[Exercise description] Write the data below out exactly as it stands. Do not include the pictures.

[Data extract]

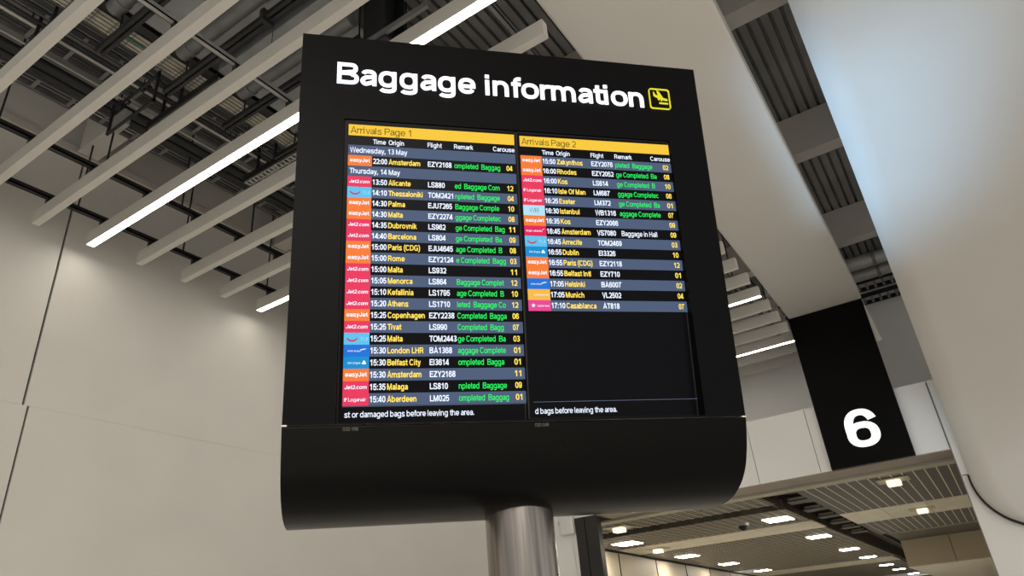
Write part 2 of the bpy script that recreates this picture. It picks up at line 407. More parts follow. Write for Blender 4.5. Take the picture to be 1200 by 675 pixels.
# ------------------------------------------------------------------ ceiling baffles
ZB = 5.40
def baffle(k):
    lit = (k % 4 == 0)
    y1 = 2.78 + 0.4965*k
    x0, x1 = -6.376, -1.487
    r = empty('ceiling_baffle', ((x0+x1)/2, y1-0.035, ZB))
    w = 0.04 if lit else 0.032
    hx = (x1-x0)/2
    m = MB()
    if lit:
        m.box(-hx, hx, -w, -w+0.006, 0.0, 0.14); m.box(-hx, hx, w-0.006, w, 0.0, 0.14); m.box(-hx, hx, -w+0.006, w-0.006, 0.134, 0.14)
    else: m.box(-hx, hx, -w, w, 0.0, 0.14)
    m.build('casing', 'baffle', r)
    for s in (-1, 1):
        m = MB(); m.box(min(s*hx, s*(hx+0.004)), max(s*hx, s*(hx+0.004)), -w, w, 0.0, 0.14); m.build('end_cap', 'baffle', r)
    if lit:
        m = MB(); m.box(-hx+0.003, hx-0.003, -w+0.006, w-0.006, 0.001, 0.02); m.build('light_strip', 'led', r)
    for xh in (-6.23+3.9315, -5.51+3.9315, -3.57+3.9315):
        m = MB(); m.box(xh-0.02, xh+0.02, -0.02, 0.02, 0.14, 0.215); m.build('hanger_bracket', 'steel_dark', r)
    if lit:
        lab = {0: 'lit white ceiling baffle whose bright strip runs into the left edge of the sign',
               4: 'lit white ceiling baffle ending just left of the sign, low beside the wall',
               8: 'lit white ceiling baffle hidden for the most part behind the sign',
               12: 'lit white ceiling baffle right of the sign, the nearer of two bright strips',
               16: 'lit white ceiling baffle right of the sign, the farther of two bright strips'}[k]
    elif k < 0:
        lab = 'unlit white ceiling baffle, %s on the near side of the long lit one' % ORD[-k-1]
    else:
        b = 4*(k//4); j = k-b
        ref = {0: 'the lit one meeting the sign edge', 4: 'the lit one ending just left of the sign',
               8: 'the lit one behind the sign', 12: 'the nearer lit one right of the sign', 16: 'the farthest lit one'}[b]
        lab = 'unlit white ceiling baffle, %s beyond %s' % (ORD[j-1], ref)
    tag(r, lab, 'ceiling baffle', 'white ceiling baffles above the hall')
for k in range(-3, 19): baffle(k)

# ------------------------------------------------------------------ rails the baffles hang from
def rail(x, m_, w, label, ys):
    r = empty('suspension_rail', (x, 5.3, 5.616)); tag(r, label, 'rail', 'suspension rails above the baffles')
    m = MB(); m.box(-w, w, -6.3, 6.6, 0, 0.012); m.box(-w, -w+0.006, -6.3, 6.6, 0, 0.045); m.box(w-0.006, w, -6.3, 6.6, 0, 0.045)
    m.build('channel', m_, r)
    for y in ys:
        m = MB(); m.tube((0, y-5.3, 0.0), (0, y-5.3, ZD-5.616), 0.009, 6); m.build('drop_rod', 'steel_dark', r)
rail(-6.23, 'steel_dark', 0.026, 'dark suspension rail nearest the left wall', (1.4, 2.5, 3.6, 4.7, 7.2, 9.7))
rail(-5.51, 'steel_dark', 0.026, 'dark suspension rail second from the left wall', (1.5, 2.35, 3.1, 3.9, 6.2, 8.7))
rail(-3.57, 'steel_pale', 0.022, 'pale grey suspension rail crossing the grey ducts', (5.4, 8.0))
rail(-1.75, 'steel_mid', 0.022, 'grey suspension rail beside the white ribbon', (2.55, 4.6, 6.6, 8.6, 10.6))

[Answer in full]
Write part 2 of the bpy script that recreates this picture. It picks up at line 407. More parts follow. Write for Blender 4.5. Take the picture to be 1200 by 675 pixels.
# ------------------------------------------------------------------ ceiling baffles
ZB = 5.40
def baffle(k):
    lit = (k % 4 == 0)
    y1 = 2.78 + 0.4965*k
    x0, x1 = -6.376, -1.487
    r = empty('ceiling_baffle', ((x0+x1)/2, y1-0.035, ZB))
    w = 0.04 if lit else 0.032
    hx = (x1-x0)/2
    m = MB()
    if lit:
        m.box(-hx, hx, -w, -w+0.006, 0.0, 0.14); m.box(-hx, hx, w-0.006, w, 0.0, 0.14); m.box(-hx, hx, -w+0.006, w-0.006, 0.134, 0.14)
    else: m.box(-hx, hx, -w, w, 0.0, 0.14)
    m.build('casing', 'baffle', r)
    for s in (-1, 1):
        m = MB(); m.box(min(s*hx, s*(hx+0.004)), max(s*hx, s*(hx+0.004)), -w, w, 0.0, 0.14); m.build('end_cap', 'baffle', r)
    if lit:
        m = MB(); m.box(-hx+0.003, hx-0.003, -w+0.006, w-0.006, 0.001, 0.02); m.build('light_strip', 'led', r)
    for xh in (-6.23+3.9315, -5.51+3.9315, -3.57+3.9315):
        m = MB(); m.box(xh-0.02, xh+0.02, -0.02, 0.02, 0.14, 0.215); m.build('hanger_bracket', 'steel_dark', r)
    if lit:
        lab = {0: 'lit white ceiling baffle whose bright strip runs into the left edge of the sign',
               4: 'lit white ceiling baffle ending just left of the sign, low beside the wall',
               8: 'lit white ceiling baffle hidden for the most part behind the sign',
               12: 'lit white ceiling baffle right of the sign, the nearer of two bright strips',
               16: 'lit white ceiling baffle right of the sign, the farther of two bright strips'}[k]
    elif k < 0:
        lab = 'unlit white ceiling baffle, %s on the near side of the long lit one' % ORD[-k-1]
    else:
        b = 4*(k//4); j = k-b
        ref = {0: 'the lit one meeting the sign edge', 4: 'the lit one ending just left of the sign',
               8: 'the lit one behind the sign', 12: 'the nearer lit one right of the sign', 16: 'the farthest lit one'}[b]
        lab = 'unlit white ceiling baffle, %s beyond %s' % (ORD[j-1], ref)
    tag(r, lab, 'ceiling baffle', 'white ceiling baffles above the hall')
for k in range(-3, 19): baffle(k)

# ------------------------------------------------------------------ rails the baffles hang from
def rail(x, m_, w, label, ys):
    r = empty('suspension_rail', (x, 5.3, 5.616)); tag(r, label, 'rail', 'suspension rails above the baffles')
    m = MB(); m.box(-w, w, -6.3, 6.6, 0, 0.012); m.box(-w, -w+0.006, -6.3, 6.6, 0, 0.045); m.box(w-0.006, w, -6.3, 6.6, 0, 0.045)
    m.build('channel', m_, r)
    for y in ys:
        m = MB(); m.tube((0, y-5.3, 0.0), (0, y-5.3, ZD-5.616), 0.009, 6); m.build('drop_rod', 'steel_dark', r)
rail(-6.23, 'steel_dark', 0.026, 'dark suspension rail nearest the left wall', (1.4, 2.5, 3.6, 4.7, 7.2, 9.7))
rail(-5.51, 'steel_dark', 0.026, 'dark suspension rail second from the left wall', (1.5, 2.35, 3.1, 3.9, 6.2, 8.7))
rail(-3.57, 'steel_pale', 0.022, 'pale grey suspension rail crossing the grey ducts', (5.4, 8.0))
rail(-1.75, 'steel_mid', 0.022, 'grey suspension rail beside the white ribbon', (2.55, 4.6, 6.6, 8.6, 10.6))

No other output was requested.